Chicago’s Most Coveted Reservation: Next

 

 

Chef Grant Achatz has made quite a name for himself, dazzling the culinary world with his theatrical creations at Alinea, hailed by many critics as the best restaurant in the country (read our review of Alinea here). It was therefore with no small measure of excitement that Chicago greeted the news that Achatz planned to open a second restaurant: Next.

This new venture, set in a formerly gritty warehouse district west of the Loop, didn’t follow in Alinea’s futuristic footsteps. Instead, Achatz chooses an inspiration for a set menu, serves the menu for three months and then moves on to an entirely new culinary theme. His first theme, “Paris, 1906 – Escoffier at the Ritz,” drove the media into a minor frenzy. Reservations became extremely difficult to secure — the website of this 16-table restaurant received 1,000,000 hits in one eight-day period, according to its Facebook page.

The Escoffier menu may have been reactionary, but the reservation system is unquestionably progressive. Instead of making reservations, one purchases tickets from the website, as if for an opera (or, more accurately, a blockbuster rock concert). These non-refundable tickets include the price of the meal, tax, gratuities and, if one so chooses, wine pairings.

Even those lucky enough to obtain tickets won’t be able to experience “Paris, 1906,” a menu based on recipes in Auguste Escoffier’s monumental “Le Guide Culinaire,” the bedrock of French haute cuisine. A Thai-inspired menu started July 8. But a description of our recent experience with “Paris, 1906” can at least provide an idea of what to expect:

Well-chosen wine pairings. Selections ranged from the decadent, such as the Récoltant-Manipulant Vincent Carré Brut NV Champagne, to the deliciously obscure, such as an oxidized, sherry-like 2005 Domaine de Montbourgeau from the Jura.

With the upcoming Thai menu, the beverage pairings will include beer, wine, spirits and punches, but a reserve pairing will reportedly be available for those interested primarily in wine.

Lush cuisine and gorgeous presentations. The first course of “Hors d’Oeuvres” was a trove of jewel-like bites arrayed on a silver charger, including a seemingly hard-boiled quail egg with an incomprehensibly liquid yolk, topped with a sliver of anchovy and bits of tarragon and chervil (a clever canapé rendering of the classic Sauce Gribiche).
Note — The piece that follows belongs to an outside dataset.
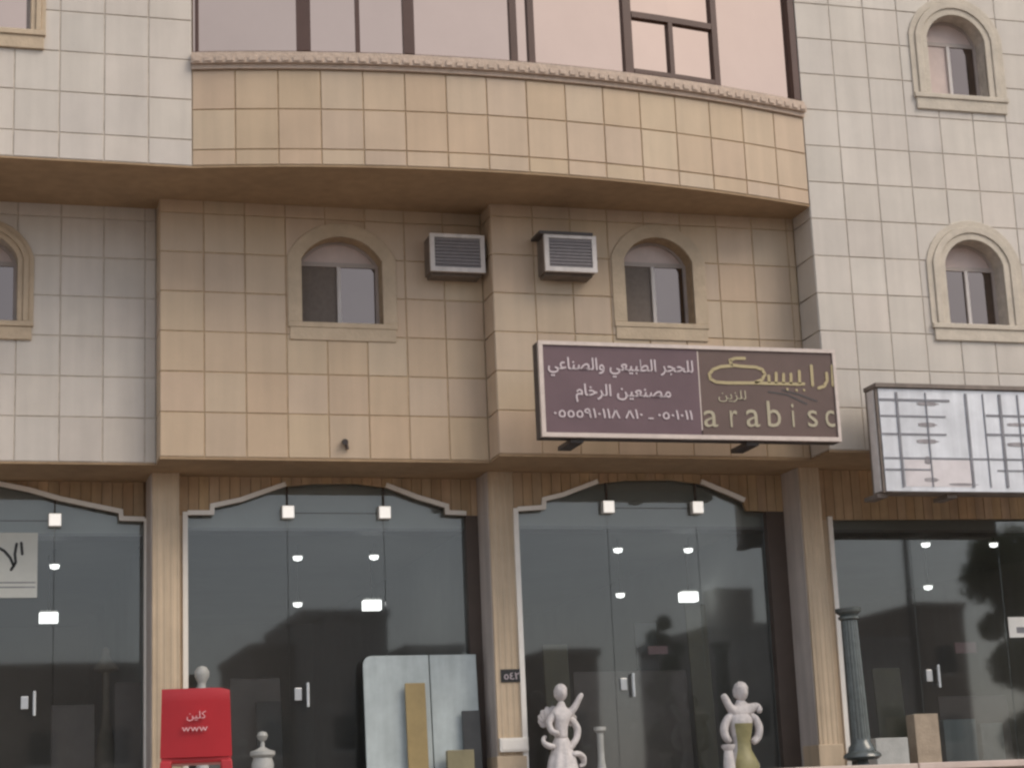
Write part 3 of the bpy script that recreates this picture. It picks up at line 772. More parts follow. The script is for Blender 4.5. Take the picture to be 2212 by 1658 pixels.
for px, py, ww, hh in ((2003, 872, .3, .045), (2003, 917, .26, .05), (2003, 953, .3, .05), (2004, 994, .1, .09), (2012, 1036, .2, .05), (2080, 1046, .4, .03), (2198, 917, .3, .04), (2198, 960, .3, .05)):
    x, z = wp(px, py)
    MB().prism([(x + ww / 2 * math.cos(t * math.pi / 7) * (1 - .25 * (t % 3 == 1)), z + hh / 2 * math.sin(t * math.pi / 7)) for t in range(14)], -0.0045, -0.0003).build('faded_mark', M['panel_mark'], ws)
for px in (1915, 2066):
    x = wp(px, 1080)[0]; box('sign_bracket', M['ac_dark'], ws, x - 0.06, x + 0.06, 0.08, 0.4, -0.045, -0.001)
tag(ws, 'weathered white sign panel with dark grid bars on the pale block', 'sign')

# ------------------------------------------------------------------ air conditioners
def air_con(label, pl, pr, pt, pb, Yw, dep, dark_top):
    Yf = Yw - dep
    x0, x1 = at(pl, pb, Yf).x, at(pr, pb, Yf).x; z0, z1 = at(pl, pb, Yf).z, at(pl, pt, Yf).z
    W, H = x1 - x0, z1 - z0
    o = empty('air_conditioner', ((x0 + x1) / 2, Yf, z0)); h = W / 2
    box('case', M['ac_dark'], o, -h + 0.006, h - 0.006, 0.03, dep + 0.02, 0.006, H - 0.006, bevel=0.006)
    fr = MB()
    for b in ((-h, h, 0, 0.04, 0, 0.05), (-h, h, 0, 0.04, H - 0.04, H), (-h, -h + 0.05, 0.001, 0.039, 0.0505, H - 0.0405), (h - 0.05, h, 0.001, 0.039, 0.0505, H - 0.0405)): fr.box(*b)
    fr.build('front_frame', M['ac_case'], o)
    box('grille_back', M['ac_grille'], o, -h + 0.0505, h - 0.0505, 0.026, 0.0295, 0.0505, H - 0.0405)
    n = 9
    for k in range(n):
        z = 0.06 + (H - 0.12) * k / (n - 1)
        box('grille_slat', M['ac_slat'], o, -h + 0.051, h - 0.051, 0.014, 0.0255, z - 0.014, z + 0.013)
    box('drip_tray', M['ac_dark'], o, -h + 0.03, h - 0.03, 0.1, dep - 0.001, -0.025, 0.005)
    if dark_top: box('rain_hood', M['sign_side'], o, -h - 0.06, h - 0.04, -0.02, dep - 0.001, H + 0.001, H + 0.03)
    tag(o, label, 'air conditioner', 'window air conditioners under the curved bay')
air_con('window air conditioner without a hood, left of the wall corner', 931, 1049, 503, 584, Y_ML, 0.30, False)
air_con('window air conditioner with a dark hood, right of the wall corner', 1179, 1291, 505, 584, Y_MR, 0.30, True)

# pipe stub on the tan wall
p = at(745, 957, Y_ML)
o = empty('drain_pipe', (p.x, Y_ML, p.z))
MB().bar((0.0, 0.02, 0.02), (-0.015, -0.10, -0.005), 0.032, 12).build('pipe', M['sign_side'], o, smooth=True)
MB().bar((0.012, -0.02, 0.0), (0.022, -0.03, -0.07), 0.018, 8).build('rag_end', M['dark_frame'], o, smooth=True)
tag(o, 'short dark pipe stub low on the tan tiled wall', 'pipe')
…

The “Sole Daumont” looked like a giant crème brûlée crowned with a crayfish head, but the saffron-infused cream sauce and meltingly delicate sole roulade tasted superb.

The “Caneton Rouennais à la Presse” recipe requires an antique duck press, the likes of which we have seen only in the kitchens of the Hofburg in Vienna. Procuring a press paid off — the duck and its Cognac-spiked sauce were magnificently flavorful.

Precision service with bone-dry humor. A number of servers worked our table and, as at Alinea, they each exhibited a strong knowledge of the food or wine they presented. We also noticed that the staff controls every aspect of the restaurant, including the movements of patrons. It was impossible to leave the table without an escort. A dining companion started walking toward the restroom, when a server intercepted him from behind. “May I help you? Are you looking for the restroom?”

Our dining companion turned around, and said, half-jokingly, “You appeared as if from nowhere.”

“Yes,” the server replied pensively, “I am like a ninja. I’ll take you to it.” None of us who attempted to sneak off to powder our noses could escape the restroom ninja.

After we finished the last of the “Mignardises,” a server offered us a kitchen tour (a clever way to prevent diners from lingering). Inside the strikingly quiet kitchen, the expeditor showed us our ticket, which recorded — to the half-minute — how long we took to finish each course and how long we waited to receive the next one. The precision was startling.

We thoroughly enjoyed our experience at Next, which lives up to its reputation as one of this country’s great restaurants. But we wish the staff would come up with a system that makes obtaining reservations more a stroke of luck, rather than a miracle.